■ Exercise: Extract every line of the material below and reproduce it faithfully.

[begin Dataset excerpt]

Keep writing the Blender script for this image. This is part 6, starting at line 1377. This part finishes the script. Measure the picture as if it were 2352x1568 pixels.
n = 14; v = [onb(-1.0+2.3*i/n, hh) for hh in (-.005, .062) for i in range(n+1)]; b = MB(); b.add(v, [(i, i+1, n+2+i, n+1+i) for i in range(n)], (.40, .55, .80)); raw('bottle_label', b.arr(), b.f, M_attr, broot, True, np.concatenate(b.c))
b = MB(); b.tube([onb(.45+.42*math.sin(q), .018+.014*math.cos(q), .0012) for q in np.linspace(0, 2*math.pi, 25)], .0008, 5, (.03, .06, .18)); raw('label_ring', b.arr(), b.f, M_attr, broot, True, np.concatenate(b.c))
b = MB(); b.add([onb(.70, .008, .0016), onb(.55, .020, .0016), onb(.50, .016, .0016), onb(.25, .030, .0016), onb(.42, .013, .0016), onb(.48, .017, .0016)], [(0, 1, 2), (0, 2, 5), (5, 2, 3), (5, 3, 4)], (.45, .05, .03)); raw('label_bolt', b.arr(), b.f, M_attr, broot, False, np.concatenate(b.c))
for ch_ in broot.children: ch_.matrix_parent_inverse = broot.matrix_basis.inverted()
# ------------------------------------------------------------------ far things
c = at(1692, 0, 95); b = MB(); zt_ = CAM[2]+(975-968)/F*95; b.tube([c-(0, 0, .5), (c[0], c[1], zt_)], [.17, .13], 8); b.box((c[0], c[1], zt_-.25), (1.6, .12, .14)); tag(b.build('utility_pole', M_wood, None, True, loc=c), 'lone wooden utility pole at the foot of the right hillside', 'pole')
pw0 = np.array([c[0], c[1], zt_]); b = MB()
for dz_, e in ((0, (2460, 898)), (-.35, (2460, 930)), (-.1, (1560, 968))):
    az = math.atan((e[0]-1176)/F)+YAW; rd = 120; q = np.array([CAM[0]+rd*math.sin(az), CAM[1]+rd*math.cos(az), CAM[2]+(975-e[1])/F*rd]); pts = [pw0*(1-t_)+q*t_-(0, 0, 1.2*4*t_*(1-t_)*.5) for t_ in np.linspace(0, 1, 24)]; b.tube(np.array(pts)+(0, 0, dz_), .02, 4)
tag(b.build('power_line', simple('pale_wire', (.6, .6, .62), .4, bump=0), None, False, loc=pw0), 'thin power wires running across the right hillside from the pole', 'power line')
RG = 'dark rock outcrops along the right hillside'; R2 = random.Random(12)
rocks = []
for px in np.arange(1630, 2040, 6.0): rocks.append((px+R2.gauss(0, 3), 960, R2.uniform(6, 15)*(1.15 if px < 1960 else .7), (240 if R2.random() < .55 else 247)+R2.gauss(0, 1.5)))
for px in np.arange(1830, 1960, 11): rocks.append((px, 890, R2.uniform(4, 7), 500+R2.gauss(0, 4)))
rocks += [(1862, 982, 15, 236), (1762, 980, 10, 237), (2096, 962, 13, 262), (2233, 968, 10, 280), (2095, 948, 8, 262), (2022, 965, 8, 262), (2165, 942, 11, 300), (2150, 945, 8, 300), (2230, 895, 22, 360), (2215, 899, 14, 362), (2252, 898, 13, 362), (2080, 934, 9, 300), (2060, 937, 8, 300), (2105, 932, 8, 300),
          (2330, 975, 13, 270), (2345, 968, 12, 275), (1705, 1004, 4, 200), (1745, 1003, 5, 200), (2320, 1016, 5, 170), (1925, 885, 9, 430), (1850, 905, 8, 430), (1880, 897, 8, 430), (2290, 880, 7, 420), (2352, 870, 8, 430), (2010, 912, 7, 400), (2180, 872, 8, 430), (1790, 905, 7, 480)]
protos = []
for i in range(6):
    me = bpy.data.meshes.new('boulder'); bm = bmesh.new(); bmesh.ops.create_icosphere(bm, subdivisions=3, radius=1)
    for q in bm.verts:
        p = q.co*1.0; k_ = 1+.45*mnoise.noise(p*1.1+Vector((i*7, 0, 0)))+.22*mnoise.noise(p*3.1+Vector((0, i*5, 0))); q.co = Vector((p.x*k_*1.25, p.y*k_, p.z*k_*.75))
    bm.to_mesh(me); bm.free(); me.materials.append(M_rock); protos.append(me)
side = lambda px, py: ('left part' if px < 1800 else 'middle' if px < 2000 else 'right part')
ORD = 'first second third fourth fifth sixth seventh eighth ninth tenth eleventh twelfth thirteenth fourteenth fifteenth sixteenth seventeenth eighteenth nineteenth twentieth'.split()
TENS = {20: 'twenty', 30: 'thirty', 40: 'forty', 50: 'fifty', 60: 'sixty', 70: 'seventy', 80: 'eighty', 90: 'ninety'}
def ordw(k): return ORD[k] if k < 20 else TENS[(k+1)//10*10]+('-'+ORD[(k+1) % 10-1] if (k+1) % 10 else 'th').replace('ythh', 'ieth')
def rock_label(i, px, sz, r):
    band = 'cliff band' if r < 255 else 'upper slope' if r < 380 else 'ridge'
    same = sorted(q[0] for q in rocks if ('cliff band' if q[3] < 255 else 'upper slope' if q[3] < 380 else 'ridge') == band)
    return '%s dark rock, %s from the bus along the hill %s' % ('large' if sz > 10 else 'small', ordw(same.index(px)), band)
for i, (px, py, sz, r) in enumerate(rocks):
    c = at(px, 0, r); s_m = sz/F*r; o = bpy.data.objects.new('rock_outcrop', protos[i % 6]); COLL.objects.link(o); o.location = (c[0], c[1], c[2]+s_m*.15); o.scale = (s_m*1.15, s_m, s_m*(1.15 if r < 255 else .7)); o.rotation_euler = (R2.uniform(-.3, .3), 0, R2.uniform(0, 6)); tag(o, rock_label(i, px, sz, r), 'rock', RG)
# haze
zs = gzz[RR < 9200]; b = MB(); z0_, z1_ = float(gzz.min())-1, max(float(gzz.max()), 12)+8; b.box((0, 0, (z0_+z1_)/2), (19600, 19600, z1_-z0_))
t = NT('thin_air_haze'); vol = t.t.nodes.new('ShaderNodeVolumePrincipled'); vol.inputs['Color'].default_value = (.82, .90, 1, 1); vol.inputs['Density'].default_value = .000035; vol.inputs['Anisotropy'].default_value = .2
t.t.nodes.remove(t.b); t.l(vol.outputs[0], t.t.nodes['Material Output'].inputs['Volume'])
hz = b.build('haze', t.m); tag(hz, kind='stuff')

[end Dataset excerpt]

■ Task answer:
Keep writing the Blender script for this image. This is part 6, starting at line 1377. This part finishes the script. Measure the picture as if it were 2352x1568 pixels.
n = 14; v = [onb(-1.0+2.3*i/n, hh) for hh in (-.005, .062) for i in range(n+1)]; b = MB(); b.add(v, [(i, i+1, n+2+i, n+1+i) for i in range(n)], (.40, .55, .80)); raw('bottle_label', b.arr(), b.f, M_attr, broot, True, np.concatenate(b.c))
b = MB(); b.tube([onb(.45+.42*math.sin(q), .018+.014*math.cos(q), .0012) for q in np.linspace(0, 2*math.pi, 25)], .0008, 5, (.03, .06, .18)); raw('label_ring', b.arr(), b.f, M_attr, broot, True, np.concatenate(b.c))
b = MB(); b.add([onb(.70, .008, .0016), onb(.55, .020, .0016), onb(.50, .016, .0016), onb(.25, .030, .0016), onb(.42, .013, .0016), onb(.48, .017, .0016)], [(0, 1, 2), (0, 2, 5), (5, 2, 3), (5, 3, 4)], (.45, .05, .03)); raw('label_bolt', b.arr(), b.f, M_attr, broot, False, np.concatenate(b.c))
for ch_ in broot.children: ch_.matrix_parent_inverse = broot.matrix_basis.inverted()
# ------------------------------------------------------------------ far things
c = at(1692, 0, 95); b = MB(); zt_ = CAM[2]+(975-968)/F*95; b.tube([c-(0, 0, .5), (c[0], c[1], zt_)], [.17, .13], 8); b.box((c[0], c[1], zt_-.25), (1.6, .12, .14)); tag(b.build('utility_pole', M_wood, None, True, loc=c), 'lone wooden utility pole at the foot of the right hillside', 'pole')
pw0 = np.array([c[0], c[1], zt_]); b = MB()
for dz_, e in ((0, (2460, 898)), (-.35, (2460, 930)), (-.1, (1560, 968))):
    az = math.atan((e[0]-1176)/F)+YAW; rd = 120; q = np.array([CAM[0]+rd*math.sin(az), CAM[1]+rd*math.cos(az), CAM[2]+(975-e[1])/F*rd]); pts = [pw0*(1-t_)+q*t_-(0, 0, 1.2*4*t_*(1-t_)*.5) for t_ in np.linspace(0, 1, 24)]; b.tube(np.array(pts)+(0, 0, dz_), .02, 4)
tag(b.build('power_line', simple('pale_wire', (.6, .6, .62), .4, bump=0), None, False, loc=pw0), 'thin power wires running across the right hillside from the pole', 'power line')
RG = 'dark rock outcrops along the right hillside'; R2 = random.Random(12)
rocks = []
for px in np.arange(1630, 2040, 6.0): rocks.append((px+R2.gauss(0, 3), 960, R2.uniform(6, 15)*(1.15 if px < 1960 else .7), (240 if R2.random() < .55 else 247)+R2.gauss(0, 1.5)))
for px in np.arange(1830, 1960, 11): rocks.append((px, 890, R2.uniform(4, 7), 500+R2.gauss(0, 4)))
rocks += [(1862, 982, 15, 236), (1762, 980, 10, 237), (2096, 962, 13, 262), (2233, 968, 10, 280), (2095, 948, 8, 262), (2022, 965, 8, 262), (2165, 942, 11, 300), (2150, 945, 8, 300), (2230, 895, 22, 360), (2215, 899, 14, 362), (2252, 898, 13, 362), (2080, 934, 9, 300), (2060, 937, 8, 300), (2105, 932, 8, 300),
          (2330, 975, 13, 270), (2345, 968, 12, 275), (1705, 1004, 4, 200), (1745, 1003, 5, 200), (2320, 1016, 5, 170), (1925, 885, 9, 430), (1850, 905, 8, 430), (1880, 897, 8, 430), (2290, 880, 7, 420), (2352, 870, 8, 430), (2010, 912, 7, 400), (2180, 872, 8, 430), (1790, 905, 7, 480)]
protos = []
for i in range(6):
    me = bpy.data.meshes.new('boulder'); bm = bmesh.new(); bmesh.ops.create_icosphere(bm, subdivisions=3, radius=1)
    for q in bm.verts:
        p = q.co*1.0; k_ = 1+.45*mnoise.noise(p*1.1+Vector((i*7, 0, 0)))+.22*mnoise.noise(p*3.1+Vector((0, i*5, 0))); q.co = Vector((p.x*k_*1.25, p.y*k_, p.z*k_*.75))
    bm.to_mesh(me); bm.free(); me.materials.append(M_rock); protos.append(me)
side = lambda px, py: ('left part' if px < 1800 else 'middle' if px < 2000 else 'right part')
ORD = 'first second third fourth fifth sixth seventh eighth ninth tenth eleventh twelfth thirteenth fourteenth fifteenth sixteenth seventeenth eighteenth nineteenth twentieth'.split()
TENS = {20: 'twenty', 30: 'thirty', 40: 'forty', 50: 'fifty', 60: 'sixty', 70: 'seventy', 80: 'eighty', 90: 'ninety'}
def ordw(k): return ORD[k] if k < 20 else TENS[(k+1)//10*10]+('-'+ORD[(k+1) % 10-1] if (k+1) % 10 else 'th').replace('ythh', 'ieth')
def rock_label(i, px, sz, r):
    band = 'cliff band' if r < 255 else 'upper slope' if r < 380 else 'ridge'
    same = sorted(q[0] for q in rocks if ('cliff band' if q[3] < 255 else 'upper slope' if q[3] < 380 else 'ridge') == band)
    return '%s dark rock, %s from the bus along the hill %s' % ('large' if sz > 10 else 'small', ordw(same.index(px)), band)
for i, (px, py, sz, r) in enumerate(rocks):
    c = at(px, 0, r); s_m = sz/F*r; o = bpy.data.objects.new('rock_outcrop', protos[i % 6]); COLL.objects.link(o); o.location = (c[0], c[1], c[2]+s_m*.15); o.scale = (s_m*1.15, s_m, s_m*(1.15 if r < 255 else .7)); o.rotation_euler = (R2.uniform(-.3, .3), 0, R2.uniform(0, 6)); tag(o, rock_label(i, px, sz, r), 'rock', RG)
# haze
zs = gzz[RR < 9200]; b = MB(); z0_, z1_ = float(gzz.min())-1, max(float(gzz.max()), 12)+8; b.box((0, 0, (z0_+z1_)/2), (19600, 19600, z1_-z0_))
t = NT('thin_air_haze'); vol = t.t.nodes.new('ShaderNodeVolumePrincipled'); vol.inputs['Color'].default_value = (.82, .90, 1, 1); vol.inputs['Density'].default_value = .000035; vol.inputs['Anisotropy'].default_value = .2
t.t.nodes.remove(t.b); t.l(vol.outputs[0], t.t.nodes['Material Output'].inputs['Volume'])
hz = b.build('haze', t.m); tag(hz, kind='stuff')